The data released by the government on Friday showed that the country’s public debt reached USD 1.2 trillion in the early months of this year.
This is equivalent to 88 percent of Spain’s gross domestic product (GDP).
The Spanish economy, the fourth biggest in the EU bloc, had its public debt level standing at 84.1 percent of GDP at the end of 2012.
Economists consider the increase as an extension of the worsening economic problems with which the EU member state has been struggling for years.
The Spanish government expects the country’s public debt level to rise even further to 90.5 percent of GDP at the end of 2013.
This is while, the country’s unemployment rate stands at 27 percent and is the second highest in the European Union after Greece.

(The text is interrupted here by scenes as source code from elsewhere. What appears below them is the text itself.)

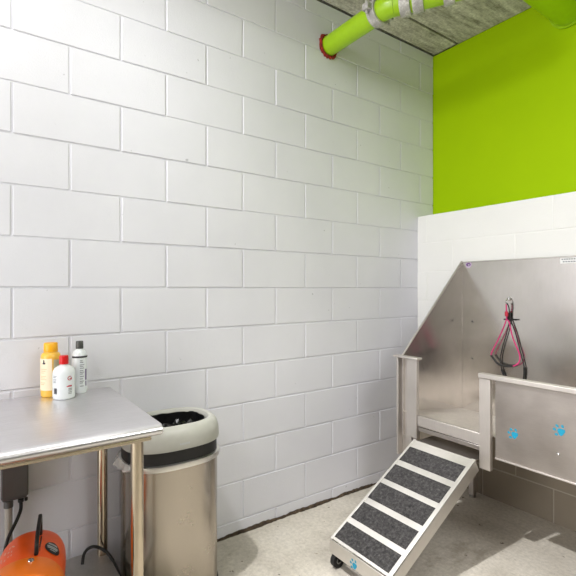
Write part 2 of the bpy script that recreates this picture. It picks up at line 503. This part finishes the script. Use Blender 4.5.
def cord(name, pts, r, label, mat='black_rubber', cat='cord', group=None):
    o = MB().tube(smooth_path(pts, 8), r, 8).build(name, M[mat])
    o['label'] = label; o['category'] = cat
    if group: o['group'] = group
    return o
cord('power_cord', [(.045, .152, .446), (.065, .150, .425), (.10, .135, .405), (.135, .105, .36), (.15, .090, .30), (.155, .075, .235), (.17, .04, .195), (.22, -.02, .180), (.30, -.045, .180), (.40, -.03, .182), (.46, .0, .205), (.47, .035, .23)], .006,
     'black power cord hanging from the outlet box beside the orange blower')
cord('loose_cord', [(.13, .352, .180), (.125, .358, .212), (.125, .372, .230), (.125, .395, .232), (.125, .422, .215), (.145, .448, .190), (.20, .470, .140), (.28, .472, .07), (.34, .468, .02), (.40, .45, .008), (.46, .40, .008), (.52, .33, .008)], .006,
     'black cord looped over the undershelf corner behind the front table leg')

# ------------------------------------------------------------------ orange blower
BX = thing('air_blower', (.42, .13, SHZ), 'orange air blower with black handle lying on the undershelf', 'blower')
ax = Vector((-.98, .199, 0)); side = Vector((.199, .98, 0))  # axis points to its far end; side is to the right as seen
ctr = Vector((.447, .135, SHZ+.151))
def blower_M(loc): return Matrix(((ax.x, side.x, 0, loc.x), (ax.y, side.y, 0, loc.y), (0, 0, 1, loc.z), (0, 0, 0, 1)))
MB4 = blower_M(ctr)
def capsule(stations, n=40, e=2.3):
    rings = []
    for u, w, h in stations:
        ring = []
        for k in range(n):
            t = 2*PI*k/n; ct, st = math.cos(t), math.sin(t)
            ring.append(MB4 @ Vector((u, w*math.copysign(abs(ct)**(2/e), ct), h*math.copysign(abs(st)**(2/e), st))))
        rings.append(ring)
    return rings
st = [(-.10, .104, .115), (-.06, .104, .116), (.0, .103, .115), (.08, .102, .112), (.16, .101, .105)]
for a in range(1, 9):
    th = a/8*PI/2
    st.append((.16+.085*math.sin(th), max(.004, .101*math.cos(th)**.62), max(.004, .105*math.cos(th)**.62)))
MB().loft(capsule(st)).build('housing', M['orange'], BX)
MB().loft(capsule([(-.115, .108, .119), (-.11, .111, .123), (-.02, .111, .123), (-.012, .108, .12), (-.01, .104, .1155)])).build('front_shroud', M['orange_light'], BX)
MB().loft(capsule([(-.22, .08, .08), (-.19, .09, .09), (-.14, .103, .113), (-.1155, .107, .118)])).build('nozzle', M['black_plastic'], BX)
# handle: flat black arch standing along the axis
mb = MB()
path = smooth_path([(.005, .112), (.02, .145), (.06, .172), (.12, .172), (.165, .15), (.185, .098)], 6)if False else None
arch = [(.0, .113), (.005, .142), (.03, .162), (.07, .175), (.125, .185), (.135, .178), (.14, .160), (.145, .110)]
arch_in = [(.02, .113), (.024, .135), (.042, .148), (.075, .158), (.11, .164), (.118, .158), (.122, .148), (.127, .111)]
poly = arch+arch_in[::-1]
mb.prism(poly, lambda a, b, d: MB4 @ Vector((a, d+.026, b)), -.0055, .0055)
hd = mb.build('handle', M['black_plastic'], BX, bevel=.003)
mb = MB(); mb.prism([(.018, .128), (.075, .134), (.075, .124), (.018, .116)], lambda a, b, d: MB4 @ Vector((a, d+.026, b)), .006, .010)
mb.build('handle_latch', M['chrome'], hd)
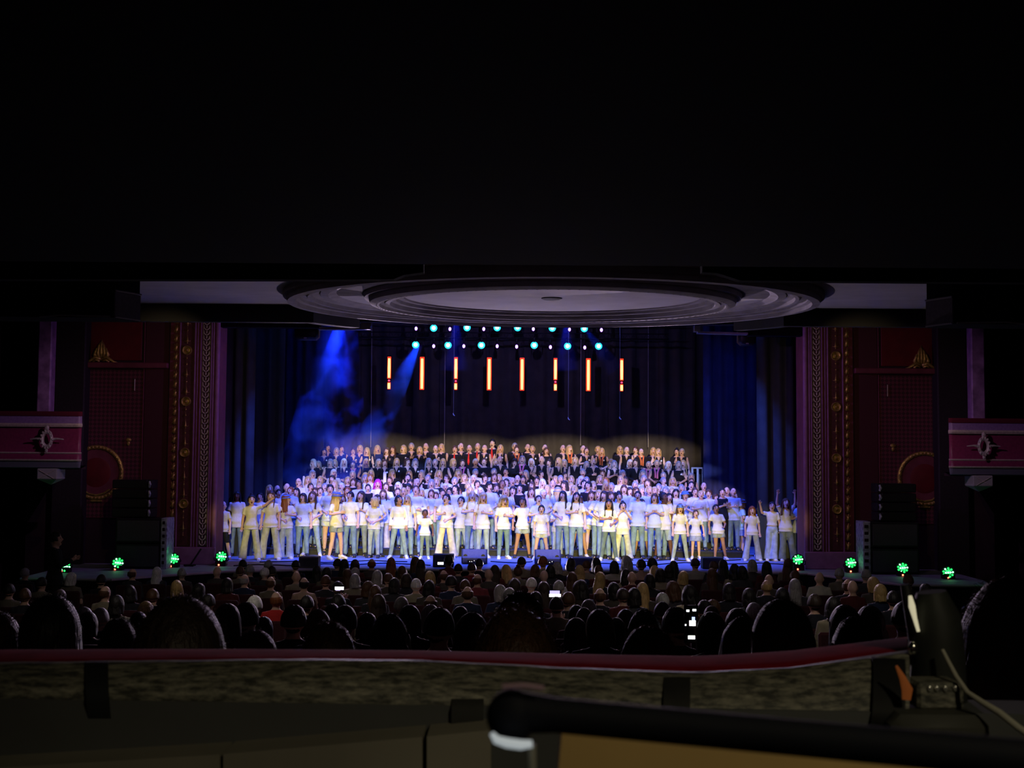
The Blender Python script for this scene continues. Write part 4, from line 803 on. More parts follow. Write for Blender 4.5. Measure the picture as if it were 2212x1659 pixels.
ROW6 = "582,1048,bl 599,1048,nb 620,1044,gb 628,1052,rs 602,1057,ks 681,1054,nc 692,1053,ns 751,1052,rl 882,1046,ka 984,1048,kt 859,1054,ns 872,1054,bc 910,1057,bc 932,1058,nc 956,1057,ds 970,1055,ks 991,1056,rs 1016,1052,bl 1057,1042,ka 1072,1046,ns 1123,1046,kn 1093,1053,bc 1174,1058,ws 1038,1053,ws 1182,1048,bl 1241,1049,bl 1271,1040,ks 1348,1048,nl 1386,1050,gs 1403,1051,bs 1414,1052,bl 1438,1052,gs 1452,1054,bs 1360,1053,dc 1374,1053,nc 1501,1054,ns 1514,1060,bs 1531,1058,na 1560,1055,ks 1570,1052,g0 1584,1054,b0 1460,1057,kc 735,1058,bc"
ROW7 = "757,1062,ks 740,1069,nc 815,1069,nl 1163,1070,dt 1216,1061,kl 1294,1059,bc 1305,1061,dl 1320,1063,nc 1337,1064,kn 1378,1061,kt 1414,1067,nc 1245,1064,kl 1020,1062,bl 655,1066,dc 880,1070,bl 1445,1066,kl"
BLK = (0.010, 0.010, 0.013)
RN = {1: 'top row', 2: 'second row', 3: 'third row', 4: 'fourth row', 5: 'fifth row', 6: 'sixth row', 7: 'seventh row'}
ADP = ['stand', 'hands_front', 'clapping', 'look_left', 'look_right', 'heart']
def parse(s): return [(float(a), float(b), c) for a, b, c in (t.split(',') for t in s.split())]
for r, S_ in ((1, TOPROW), (2, ROW2), (3, ROW3), (4, ROW4), (5, ROW5), (6, ROW6), (7, ROW7)):
    L = sorted(parse(S_)); rr = random.Random(100 + r)
    for i, (x, y, hr) in enumerate(L):
        Y = ROWY[r] + (0.12 if i % 2 else -0.12) + rr.uniform(-0.04, 0.04)
        if r == 1 and i + 1 < len(L) and abs(L[i + 1][0] - x) < 11: Y = ROWY[r] + (0.22 if y < L[i + 1][1] else -0.25)
        p = at(x, y, Y); pn = rr.choice(ADP); ex = []; black = rr.random() < {1: 1, 2: 1, 3: 0.85, 4: 0.6, 5: 0.4, 6: 0.08, 7: 0.0}[r]
        tc = BLK if black else (WHITE if rr.random() < 0.6 else (0.6, 0.66, 0.78)); tn = 'black top' if black else ('white top' if tc == WHITE else 'pale blue top')
        tp = 'blacktop' if black and rr.random() < 0.6 else ('vest' if black else 'tee')
        if r == 1 and x in (1014, 1032, 1064, 983): ex.append('tie'); tp = 'blacktop'; tn = 'red tie'; hr_ = hr; pn = 'stand'
        elif r == 1 and x in (1116, 1230, 1385, 1300): ex.append('scarfo'); tn = 'orange scarf'
        elif r == 2 and x in (763, 999, 1128, 1401, 1419): ex.append('scarfp'); tn = 'pink scarf'
        elif black and r <= 3 and rr.random() < 0.75: ex.append('v')
        if black and r <= 3 and rr.random() < 0.3 and 'tie' not in ex: ex.append('badge')
        if rr.random() < 0.12: ex.append('glasses')
        sk = rr.choice('lllpppp') if rr.random() < 0.93 else 'm'
        if r == 1 or hr[1] in '0b': sk = rr.choice('lp')
        gl = ' and glasses' if 'glasses' in ex and len(tn) < 12 else ''
        lab = 'singer in %s with %s, %s from left, %s' % (tn, hairname(hr), ordw(i + 1), RN[r])
        person((p.x, Y, ROWZ[r]), pn, tp, tc, 'jeans', BLK if black else DEN, hr, sk, ztop=p.z, rz=rr.uniform(-0.25, 0.25) - p.x * 0.02, label=lab, group='choir singers, ' + RN[r] + ' from the top', extras=ex, shoe=(0.03, 0.03, 0.03))
# ------------------------------------------------------------------ stage equipment
GRL = mat('speaker_grille', (0.05, 0.05, 0.06), 0.6, var=0.3, scale=80)
GBX = mat('grey_box_paint', (0.14, 0.13, 0.15), 0.6, var=0.15)
def wedge(px, pyb, wpx, hpx, lab, flip):
    p = onz(px, pyb, 0); sc = p.y / F; W_ = wpx * sc / 2; H = hpx * sc * 1.0
    o = empty('wedge_monitor', p, label=lab, cat='loudspeaker')
    m = MB(); prof = [(-0.22, 0.02), (-0.30, 0.16), (-0.05, H), (0.10, H), (0.24, 0.10), (0.24, 0.0), (-0.18, 0.0)]; n = len(prof)
    vs = [(-W_ + 0.035, y, z) for y, z in prof] + [(W_ - 0.035, y, z) for y, z in prof]
    m.add(vs, [tuple(range(n)), tuple(range(2 * n - 1, n - 1, -1))] + [(i, i + n, (i + 1) % n + n, (i + 1) % n) for i in range(n)]); build('cabinet', m, GBX, o)
    for e in (-1, 1):
        m = MB(); vs = [(e * (W_ - 0.035), y, z) for y, z in prof] + [(e * W_, y * 0.9, 0.02 + z * 0.93) for y, z in prof]
        m.add(vs, [tuple(range(n)), tuple(range(2 * n - 1, n - 1, -1))] + [(i, i + n, (i + 1) % n + n, (i + 1) % n) for i in range(n)]); sp = build('side_cheek', m, GRL, o)
        build('handle_hole', MB().lathe([(0.05, 0), (0.05, -0.012), (0.001, -0.014)], 14, c=(e * (W_ - 0.10), -0.235, 0.20), axis='y'), EYE, sp)
    build('connector_panel', MB().box(-0.12 + 0.05 * flip, 0.10 + 0.05 * flip, -0.275, -0.24, 0.02, 0.11, 0.004), EYE, o)
    lt = mat('signal_light', (1, 1, 1), emit=(1, 0.95, 0.85), estr=2.5)
    m = MB()
    for q in (-0.06, -0.01, 0.05): m.ball((q + 0.05 * flip, -0.28, 0.07 + 0.02 * (q > 0)), 0.009, 0.006, 0.009, 6, 4)
    build('signal_light', m, lt, o)
wedge(1025, 1217, 55, 30, 'grey wedge monitor at the stage edge, left of centre', -1)
wedge(1183, 1219, 56, 31, 'grey wedge monitor at the stage edge, right of centre', 1)
def stagebox(px, pyb, wpx, hpx, col, lab):
    p = onz(px, pyb, 0); sc = p.y / F; W_ = wpx * sc / 2; H = hpx * sc
    o = empty('stage_speaker', p, label=lab, cat='loudspeaker')
    build('cabinet', MB().box(-W_, W_, -0.18, 0.18, 0, H, 0.012), mat('box_' + str(px), col, 0.6, var=0.2), o)
    build('grille', MB().box(-W_ + 0.03, W_ - 0.03, -0.19, -0.18, 0.03, H - 0.03, 0.004), GRL, o)
    build('handle', MB().tube([(-0.07, -0.195, H - 0.05), (-0.05, -0.215, H - 0.06), (0.05, -0.215, H - 0.06), (0.07, -0.195, H - 0.05)], 0.008, 6), BLACK, o)
stagebox(669, 1226, 42, 24, (0.10, 0.10, 0.09), 'low dark grey box speaker at the left of the stage edge')
stagebox(958, 1224, 44, 27, (0.02, 0.02, 0.025), 'low black box speaker at the stage edge, behind the raised phone')
stagebox(1258, 1225, 42, 21, (0.07, 0.07, 0.06), 'low dark box speaker right of the two wedge monitors')
stagebox(1538, 1228, 44, 24, (0.02, 0.05, 0.04), 'low black box speaker near the right end of the stage edge')
CBL = mat('cable', (0.012, 0.012, 0.02), 0.6)
for i, pts in enumerate(([(505, 1222), (560, 1219), (620, 1222), (700, 1218), (760, 1220), (840, 1216), (930, 1221)], [(560, 1214), (640, 1212), (700, 1215), (800, 1211), (880, 1213)], [(1060, 1213), (1120, 1216), (1150, 1213)], [(1220, 1220), (1300, 1217), (1400, 1221), (1480, 1215), (1560, 1219), (1640, 1216), (1720, 1221)], [(1380, 1213), (1450, 1209), (1520, 1213), (1600, 1209)])):
    q = [onz(x, y, 0.012) for x, y in pts]; f = []
    for a, b in zip(q[:-1], q[1:]):
        for k in range(4): t = k / 4; v = a.lerp(b, t); v.y += 0.05 * math.sin((len(f)) * 1.1 + i); f.append(v)
    f.append(q[-1]); tag(build('stage_cable', MB().tube(f, 0.014, 6), CBL, None, True), 'black cable lying on the blue-lit stage floor, %s' % ['along the left front edge', 'just in front of the left singers', 'between the wedge monitors', 'along the right front edge', 'just in front of the right singers'][i], 'cable')
# green uplights
LENS = mat('green_lens', (0.1, 0.8, 0.3), 0.2, emit=(0.02, 1.0, 0.14), estr=1.6)
LENS2 = mat('green_lens_hot', (0.6, 1, 0.7), 0.2, emit=(0.30, 1.0, 0.50), estr=3.0)
REDL = mat('red_display', (0.8, 0.1, 0.05), 0.3, emit=(1.0, 0.16, 0.08), estr=5.0)
UP = [(140, 1226, 0), (255, 1218, 0), (375, 1209, 0), (478, 1204, 0), (1724, 1211, 0), (1838, 1218, 0), (1950, 1229, 0), (2048, 1239, 0)]
lens = MB().ball((0, 0, 0), 0.026, 0.02, 0.026, 8, 6)
lensm = lens.mesh('lens', LENS); lensh = MB().ball((0, 0, 0), 0.022, 0.018, 0.022, 8, 6).mesh('lens', LENS2)
for i, (px, py, _) in enumerate(UP):
    Y = 27.2 if i in (0, 7) else (27.8 if i in (1, 6) else (28.6 if i in (2, 5) else 29.05)); p = at(px, py, Y)
    sd = 'left' if i < 4 else 'right'; pl = ['outermost', 'second from outside', 'third from outside', 'innermost']; w_ = pl[i] if i < 4 else pl[7 - i]
    o = empty('uplight', (p.x, Y, 0.0), 0, label='glowing green LED uplight on the %s side of the stage, %s of four' % (sd, w_), cat='stage light')
    zc = p.z
    build('base', MB().box(-0.13, 0.13, -0.10, 0.10, 0.0, 0.12, 0.015), BLACK, o)
    build('yoke', MB().tube([(-0.17, 0, zc), (-0.17, 0, 0.14), (-0.1, 0, 0.11), (0.1, 0, 0.11), (0.17, 0, 0.14), (0.17, 0, zc)], 0.014, 6), BLACK, o)
    t = Matrix.Translation((0, 0, zc)) @ Matrix.Rotation(math.radians(-28), 4, 'X') @ Matrix.Rotation(0.25 if i < 4 else -0.25, 4, 'Z')
    h = MB().lathe([(0.10, 0.16), (0.135, 0.10), (0.15, 0.0), (0.15, -0.06), (0.14, -0.07), (0.135, -0.05), (0.001, -0.05)], 24, axis='y'); hd_ = build('head', h, BLACK, o, True); hd_.matrix_local = t
    for a_n, rr_ in ((1, 0), (6, 0.05), (9, 0.1)):
        for k in range(a_n):
            an = 2 * PI * k / a_n; obj('lens', lensh if (k % 3 == 0) else lensm, hd_, (rr_ * math.cos(an), -0.06, rr_ * math.sin(an)))
    zr = max(0.03, at(px - 4, py + (22 if i not in (3, 4) else 20), Y - 0.12).z)
    build('red_display', MB().box(-0.05, -0.015, -0.115, -0.10, zr - 0.015, zr + 0.02, 0.002), REDL, o)
    lamp((p.x, Y - 0.35, zc + 0.25), 0.15, (0.05, 1.0, 0.2))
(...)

Among the youth, the number is even worse with a staggering 56.4 percent of young Spaniards being unemployed.
The high number of jobless youths has led many of them to move to other countries in search of work.
Analysts say that even if the country comes out of recession next year, job creation could lag until much later.
On May 3, credit rating agency, Fitch Ratings, said it predicted Spain’s unemployment rate to peak at 28.5 percent in the first quarter of 2014 as government measures such as wage-setting reforms take effect and a contraction in industrial output reaches its limit.
Deteriorating economic situation in Europe has created growing discontent among the European public, with many nations across the continent grappling with teetering economies.
The European financial crisis began in early 2008. Insolvency now threatens heavily debt-ridden countries such as Greece, Portugal, Italy, Ireland, and Spain.